Despite conceding that on three separate occasions he was with Alanna without his parents’ supervision, defendant insisted that he did not believe there was a need for supervision of his visits with Alanna. In response, the hearing justice directed defendant’s attention to paragraph two of the June 25, 2013, order which reads “[tjhat the [djefendant’s visit[s] with minor child shall be supervised at all times by the paternal grandparents.” The defendant explained to the hearing justice that he *1010 understood the term “supervision” to mean that his parents could designate another person, such as his brother, to supervise his visitation with Alanna.

At the conclusion of the testimony, the hearing justice made several findings of fact. First, the hearing justice found that defendant had admitted to three separate incidents in which he was with Alanna, unsupervised by his parents. Second, with respect to defendant’s stated understanding of the order, the hearing justice found defendant’s testimony to not be credible, stating that “[t]he Court does not believe the [defendant when he testifies that he misunderstood the [June 25, 2013] order of the Court.” Finally, the hearing justice found defendant to be in “willful and malicious contempt” of the court’s June 25, 2013, order. As a result, the hearing justice modified defendant’s visitation and directed that “[a]ny and all visitation will take place at the courthouse, until further order of this Court.”
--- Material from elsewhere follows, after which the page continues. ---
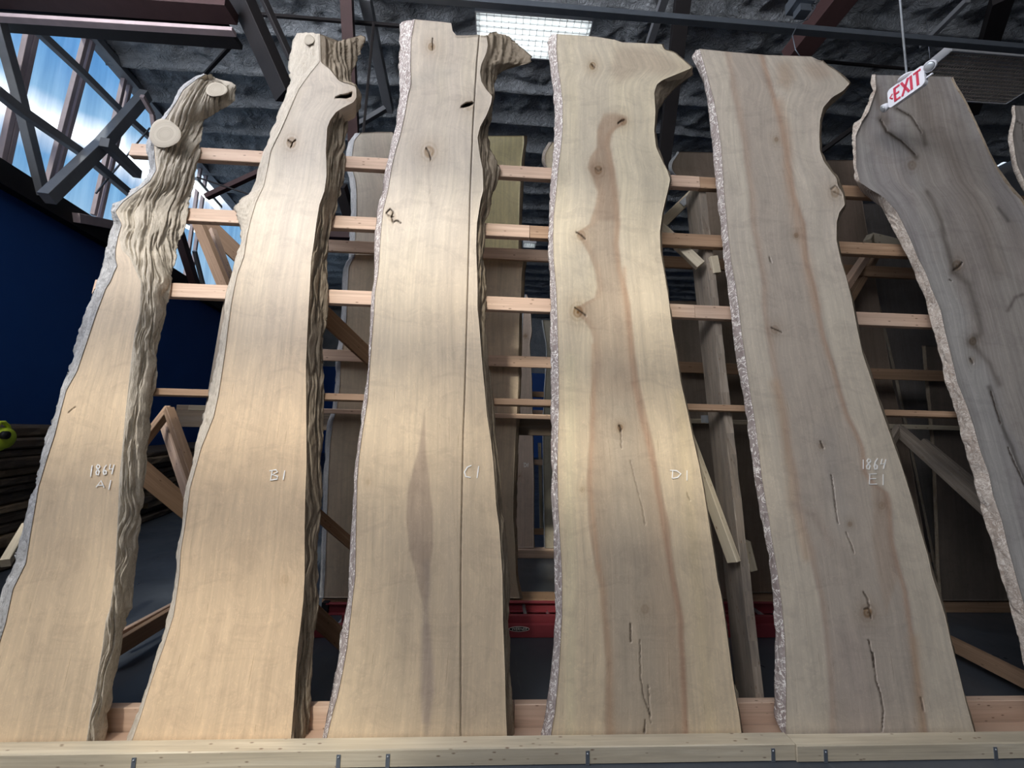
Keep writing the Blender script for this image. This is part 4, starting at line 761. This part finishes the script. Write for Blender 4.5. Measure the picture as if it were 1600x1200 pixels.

On September 4, 2013, defendant filed a motion for an emergency stay in the Family Court. As grounds, defendant argued that no evidence had been presented demonstrating that the best interests of Alan-na had been harmed by the alleged violations of the June 25, 2013, order. Further, defendant asserted that the hearing justice’s reasons for suspending his visitation were purely punitive in nature. Finally, defendant argued that the suspension of visitation was contrary to the best interests of Alanna and would result in irreparable harm to the child.